After Attorney General William Barr rejected a Tuesday deadline for providing them with a full, unredacted copy of the report, they hinted that they might issue subpoenas to get it. Barr has offered to release the full report—after legally mandated redactions are made—later this month and to discuss it before Congress in early May.

On both sides of the political schism, one thing is undisputed: Russians did indeed attempt to meddle in the 2016 U.S. election, whether to back a particular candidate or simply to sow discord and division.

Burr said the Senate Intelligence investigation was focused on ensuring that “Russia doesn’t have its hooks in anybody.”

Surprisingly, he also seemed to side with recent comments from Facebook and Twitter about the need to more thoroughly regulate free speech online in order to protect it.

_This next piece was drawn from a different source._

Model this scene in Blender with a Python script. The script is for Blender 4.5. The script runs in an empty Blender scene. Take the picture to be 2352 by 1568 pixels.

As the social-media juggernauts have ratcheted up their censorship efforts, citing the need to safeguard the public against fake news and “hate speech,” they often have been criticized for their political bias and targeting of legitimate conservative opinions or organizations.

But Burr suggested that Vladimir Putin’s government may have weaponized our constitutionally protected cornerstone of democracy against us in order to undermine the electoral process.

“What Russia proved to us is that the First Amendment is a valuable tool to have,” he said, “and that it’s very dangerous if, in fact, people don’t police it and understand fact from fiction.”